Es importante señalar que la violencia hacia las mujeres ocurre en barrios, en villas y poblaciones, ocurre en departamentos de gran valor o en comunidades campesinas y no distingue condición socioeconómica, pues está basada en un pacto de complicidad entre agresores. Si no fuese por los importantes aportes en torno a la visibilización y denuncia que han realizado colectivos feministas, lesbianas y de mujeres, quienes han puesto gran parte de sus energías en derribar la idea de que la condición de sumisión de las mujeres es natural, la puesta en escena de esta problemática sería prácticamente nula.
Fue una tarea desmarcarse de la categoría de simple "homicidio" en el caso de las penas, sin embargo, esta aplicación solo enuncia un sujeto mujer muerta por su condición, pero no esgrime ningún tipo de castigo que marque la diferencia con el agresor.
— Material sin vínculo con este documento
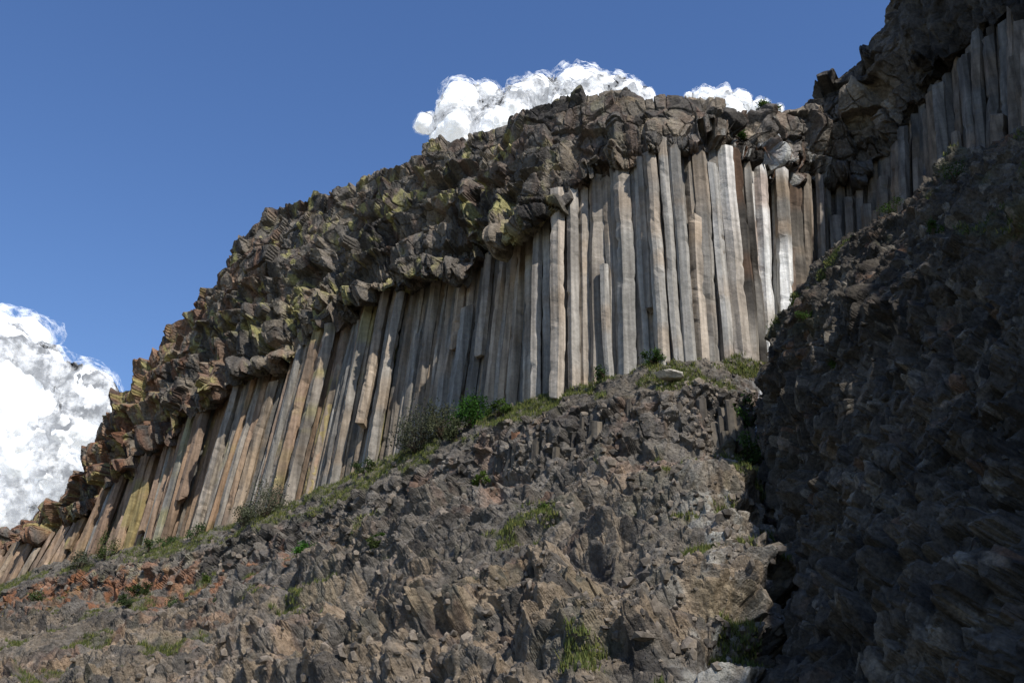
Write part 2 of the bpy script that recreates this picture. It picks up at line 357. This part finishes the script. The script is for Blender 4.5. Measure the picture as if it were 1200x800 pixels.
# ------------------------------------------------------------ near buttress on the right
BR=np.array([(22.6,94,33),(24.3,88,37.5),(25.9,86,41.9),(27.5,82,44.4),(29.6,77,45.3),(32.0,71,45.0),(34.6,64,44.8),(36.3,58,44.4),(38.1,50,43.2),(43,30,40),(46,12,38)])
BF=np.array([(22.8,93,31),(23.3,87,32.1),(22.0,82,27.2),(20.5,76,21.8),(19.1,70,17.1),(17.2,63,12.2),(15.1,55,7.6),(13.2,48,4.1),(13,36,0),(15,20,-1.5),(17,5,-2)])
bo=np.array([-.95,-.3,0])
wk=np.sin(np.linspace(0,3,11))[:,None]
BK1=BR*.66+BF*.34+bo*1.8*wk+up*(.8+.9*wk)
BK2=BR*.34+BF*.66+bo*.6*wk-up*.3
rowsB=[BR+[14,8,-10],BR+[5,3,.2],BR,BK1,BK2,BF,BF+np.array([-1.2,-1.0,-5])]
segB=[20,40,180,180,180,20]
NBc=1000
sB=np.interp(np.linspace(0,1,NBc),[0,.12,.9,1],[0,1,8,10])
RB=[cr(r,sB) for r in rowsB]; parts=[];tt=[]
for k,nn in enumerate(segB):
    last=k==len(segB)-1; t=np.linspace(0,1,nn+1)[:(nn+1 if last else nn)]
    parts.append(RB[k][None]*(1-t)[:,None,None]+RB[k+1][None]*t[:,None,None]); tt.append(k+t)
PB=np.concatenate(parts,0); TB=np.repeat(np.concatenate(tt),NBc); SB=np.tile(sB,PB.shape[0])
NB=normals(PB)
if NB[200,450][0]>0: NB=-NB
p=PB.reshape(-1,3); n=NB.reshape(-1,3)
fl=FB(p/11+5,4,201); fm=FB(p/3.5,4,211)
r1,r1b,t1,e1,_=voro((p+fm[:,None])/np.array([1.8,1.8,2.4]),221,.10); r2,r2b,t2,e2,_=voro(p/.75+fm[:,None]*.3,231,.2); r3,r3b,t3,e3,_=voro(p/.33,241,.35)
rv,rvb,tv,ev,_=voro(p/np.array([.8,.8,6.5])+50,251,.2)
low=sstep(2.7,3.7,TB+fl*.9)
d=fl*2.6+fm*1.2+(r1-.5)*.8+t1*.8+(1-low)*((r2-.5)*.35+t2*.4+(r3-.5)*.22+t3*.25)+low*((rv-.5)*1.5+tv*.7+(r2-.5)*.16+(r3-.5)*.08+crk(e1,.1)*.3+crk(ev,.12)*.4)
fade=sstep(0,1.2,SB)
p2=p+n*(d*fade)[:,None]
br=np.clip(.5+.6*FB(p/5,3,261)+(r2b-.5)*.6,0,1)
col=lerp(c3(.028,.024,.020)[None],c3(.115,.098,.078)[None],br)
col=lerp(col,c3(.15,.07,.035)[None],sstep(.15,.45,FB(p/np.array([2,2,6])+8,3,271))*.5*sstep(.5,.9,r2b))
gb=sstep(.2,.45,FB(p/np.array([5,5,3])+60,4,281))*(1-low)
col=lerp(col,c3(.07,.08,.028)[None],gb*.5)
col=lerp(col,c3(.21,.185,.15)[None],sstep(.9,.96,r2b)*.5)
buttress=make_mesh('rock_buttress',p2,grid_faces(PB.shape[0],NBc),np.clip(col,.01,.8),M_but)
PB2=p2.reshape(PB.shape[0],NBc,3); GB=gb.reshape(PB.shape[0],NBc)
print('buttress',time.time()-T0)

# ------------------------------------------------------------ scree (loose angular stones)
import bmesh
bm=bmesh.new(); bmesh.ops.create_icosphere(bm,subdivisions=1,radius=1); bm.verts.ensure_lookup_table()
ico=np.array([v.co[:] for v in bm.verts]); icf=np.array([[v.index for v in f.verts] for f in bm.faces]); bm.free()
def stones(name,pts,sizes,cols):
    n=len(pts); k=len(ico)
    V=np.repeat(ico[None],n,0)
    for _ in range(4):
        dr=rng.normal(size=(n,3)); dr/=np.linalg.norm(dr,axis=1)[:,None]
        h=rng.uniform(.35,.7,(n,1)); dd=np.einsum('nkc,nc->nk',V,dr); ex=np.maximum(dd-h,0)
        V=V-ex[...,None]*dr[:,None,:]
    V*=rng.uniform(.55,1.3,(n,1,3))
    V=V*sizes[:,None,None]+pts[:,None,:]
    F=(icf[None]+np.arange(n)[:,None,None]*k).reshape(-1,3)
    return make_mesh(name,V.reshape(-1,3),F,np.repeat(cols,k,0),M_scree)
nS=18000
ri=rng.integers(rs[6]+10,rs[12],nS); ci=rng.integers(150,NS-300,nS)
pts=P2[ri,ci]; keep=FB(pts/6+300,3,301)+rng.uniform(-.3,.3,nS)>-.02; pts=pts[keep]
sz=.10+.5*rng.random(len(pts))**5
g=rng.random((len(pts),1)); cols=c3(.06,.053,.046)*(1-g)+c3(.23,.19,.15)*g
stones('scree',pts,sz,cols)
rb=rng.integers(70,550,3500); cb=rng.integers(60,900,3500); pts=PB2[rb,cb]
sz=.06+.22*rng.random(len(pts))**4; g=rng.random((len(pts),1))
stones('buttress_scree',pts,sz,c3(.04,.035,.03)*(1-g)+c3(.13,.115,.09)*g)

# ------------------------------------------------------------ grass
def grass_obj(name,pts,h,cbase):
    n=len(pts); K=9
    base=np.repeat(pts,K,0)+rng.normal(0,.16,(n*K,3))*[1,1,.3]
    hh=np.repeat(h,K)*rng.uniform(.5,1.2,n*K)
    dr=rng.normal(size=(n*K,3))*.35; dr[:,2]=1; 
    sd=rng.normal(size=(n*K,3)); sd[:,2]=0; sd/=np.linalg.norm(sd,axis=1)[:,None]; wd=.05
    V=np.stack([base-sd*wd-up*.1,base+sd*wd-up*.1,base+dr*hh[:,None]],1)
    col=cbase*rng.uniform(.6,1.4,(n*K,1))+rng.random((n*K,1))**3*c3(.14,.11,.03)
    return make_mesh(name,V.reshape(-1,3),np.arange(n*K*3).reshape(-1,3),np.repeat(col,3,0),M_leaf)
cand=np.argwhere(GR>.5); cand=cand[(cand[:,0]>rs[1]+10)]
cand=cand[rng.integers(0,len(cand),14000)]; cand=cand[(cand[:,0]<rs[8])|(rng.random(len(cand))<.7)]; pts=P2[cand[:,0],cand[:,1]]
grass_obj('grass',pts,rng.uniform(.2,.5,len(pts)),c3(.09,.112,.038))
candb=np.argwhere(GB>.6); candb=candb[rng.integers(0,len(candb),1200)]; pts=PB2[candb[:,0],candb[:,1]]
grass_obj('buttress_grass',pts,rng.uniform(.12,.3,len(pts)),c3(.06,.08,.03))

# ------------------------------------------------------------ shrubs
def shrub(at,w,h,nl,c=(.05,.075,.025),leaf=.16):
    w*=.62; h*=1.15; nl=int(nl*1.3)
    ncl=max(6,int(nl/130)); cl=rng.normal(size=(ncl,3)); cl/=np.linalg.norm(cl,axis=1)[:,None]; cl*=rng.uniform(.35,.95,(ncl,1))
    cl[:,2]=np.abs(cl[:,2])*1.0+.12; cl*=[w,w,h*.85]
    which=rng.integers(0,ncl,nl); pts=cl[which]+rng.normal(size=(nl,3))*np.array([w*.17,w*.17,h*.11])
    pts[:,2]=np.maximum(pts[:,2],0)
    a=rng.normal(size=(nl,3));a/=np.linalg.norm(a,axis=1)[:,None]; b=np.cross(a,rng.normal(size=(nl,3))); b/=np.linalg.norm(b,axis=1)[:,None]
    s=leaf*rng.uniform(.5,1.2,(nl,1))
    V=np.stack([pts-a*s,pts-b*s*.5,pts+a*s,pts+b*s*.5],1).reshape(-1,3)
    F=np.arange(nl*4).reshape(-1,4)
    lc=np.array(c)*rng.uniform(.6,1.6,(ncl,1))[which]*rng.uniform(.7,1.3,(nl,1)); CCl=np.repeat(lc,4,0)
    SV=[];SF=[];o=len(V)
    for q in cl:
        for tr in range(2):
            e=q*rng.uniform(.7,1.1); m=e*.5+rng.normal(size=3)*w*.08
            for j,(pt,rad) in enumerate([(np.zeros(3)-up*.2,.07),(m,.045),(e,.015)]):
                ring=[pt+np.array([math.cos(x),math.sin(x),0])*rad for x in (0,2.1,4.2)]; SV+=ring
                if j:
                    for i in range(3): SF.append((o+(j-1)*3+i,o+(j-1)*3+(i+1)%3,o+j*3+(i+1)%3,o+j*3+i))
            o+=9
    V=np.vstack([V,np.array(SV)]); F=np.vstack([F,np.array(SF)]); CCl=np.vstack([CCl,np.repeat(c3(.09,.07,.05)[None],len(SV),0)])
    return make_mesh('shrub',V+np.array(at),F,CCl,M_leaf)
def on(s,row):
    return P2[int(np.argmin(abs(TT-row))),int(np.argmin(abs(S-s)))]
for s,r,w_,h_,nl,c in [(9.0,7.45,5.6,5.8,2800,(.07,.075,.048)),(9.4,7.4,4.5,4.8,1600,(.07,.075,.042)),(9.85,7.3,4.4,4.0,2400,(.038,.09,.018)),(10.3,7.3,3,1.6,900,(.055,.09,.02)),(9.6,7.6,3,2.4,800,(.07,.08,.04)),
    (6.95,7.5,6,4.8,2000,(.085,.09,.058)),(6.6,7.4,4,3.4,1000,(.08,.09,.05)),(4.4,7.3,3.4,4.6,1000,(.065,.085,.03)),(4.15,7.9,4,3,900,(.07,.08,.05)),(5.9,7.2,3.5,2.6,900,(.05,.08,.03)),(5.5,7.3,3,2,600,(.055,.08,.03)),(5.2,7.5,3,2,600,(.055,.08,.03)),(8.2,7.3,2.6,1.8,500,(.055,.08,.03)),
    (7.6,9.25,2.6,1.9,1200,(.045,.11,.02)),(5.4,9.2,3.2,1.6,700,(.06,.085,.03)),(5.9,9.55,3,2,700,(.07,.09,.04)),(5.3,9.7,2.6,1.6,600,(.06,.085,.035)),(6.6,9.9,2.4,1.3,500,(.07,.09,.04)),(8.6,9.5,1.5,1.3,500,(.05,.09,.02)),(10.2,9.3,1.5,1.2,400,(.06,.09,.02)),
    (12.9,7.0,2.6,1.6,700,(.05,.085,.025)),(12.2,7.0,2.5,1.3,500,(.05,.08,.03)),(3.6,9.3,3,2,500,(.06,.08,.03)),(8.7,9.9,1.6,1.2,400,(.07,.09,.03)),(14.9,8.6,3,3.5,900,(.04,.07,.02)),(15.1,9.2,2.5,3,700,(.04,.065,.02)),
    (15.0,3.4,2.2,1.6,600,(.05,.09,.02)),(16.0,2.0,2.5,1.6,700,(.06,.10,.02)),(11.1,9.7,2,1,400,(.06,.09,.02)),(6.3,9.1,1.6,1.2,300,(.06,.09,.02))]:
    shrub(on(s,r),w_,h_,nl,c)
for i,j,w_ in [(150,330,1.6),(110,680,2.4),(260,460,1.5),(340,550,1.2),(90,570,2.0),(75,200,2.2),(200,700,1.5)]:
    shrub(PB2[i,j],w_,w_*.8,500,(.045,.075,.02),.09)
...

Y en el caso de los llamados a denunciar que promueve débilmente el SERNAM, me atrevo a decir, muchas veces la denuncia de las mujeres constituye un acto que las deja doblemente expuestas, ya que el agresor, se siente "acusado" frente a sus pares lo cual genera aún más violencia y castigo hacia las mujeres, todo esto sumado a las carencias de las casas de acogida para mujeres víctimas de maltrato, en las cuales no se entregan herramientas para el empoderamiento de las mujeres, sino que son muchas veces lugares transitorios, los cuales podrían ser sin duda, espacios de transformación y toma de valor por parte de las mujeres que allí llegan.
De esta manera, el Estado chileno, a través de todas sus instituciones, es cómplice de las más de trescientas siete mujeres que desde el año 2010 han sido asesinadas por su condición de género en el país.
El macabro panorama frente al cual nos encontramos, exige por parte de los movimientos sociales, feministas y de mujeres, una respuesta clara: no queremos más violencia ni muerte de mujeres. Es por ello que el compromiso debe ser individual y colectivo. La alerta que se debe sembrar desde la educación formal y no formal será clave para educar a nuestras niñas y niños en la cultura del cuidado y no de la violación. Junto con ello, es importante recalcar que en los circuitos de violencia es la propia víctima la única que puede quebrar de una vez y para siempre su relación con el agresor, por lo que es cada mujer, cada joven y cada niña, la llamada a alzar la voz, a estar atenta a las mujeres que la rodean, a practicar la autodefensa, a organizarse con otras mujeres, para que la sangre derramada históricamente por nuestras hermanas no sea en vano y constituya el pilar desde cual nos miremos a nosotras mismas, sanas, integras, felices y vivas.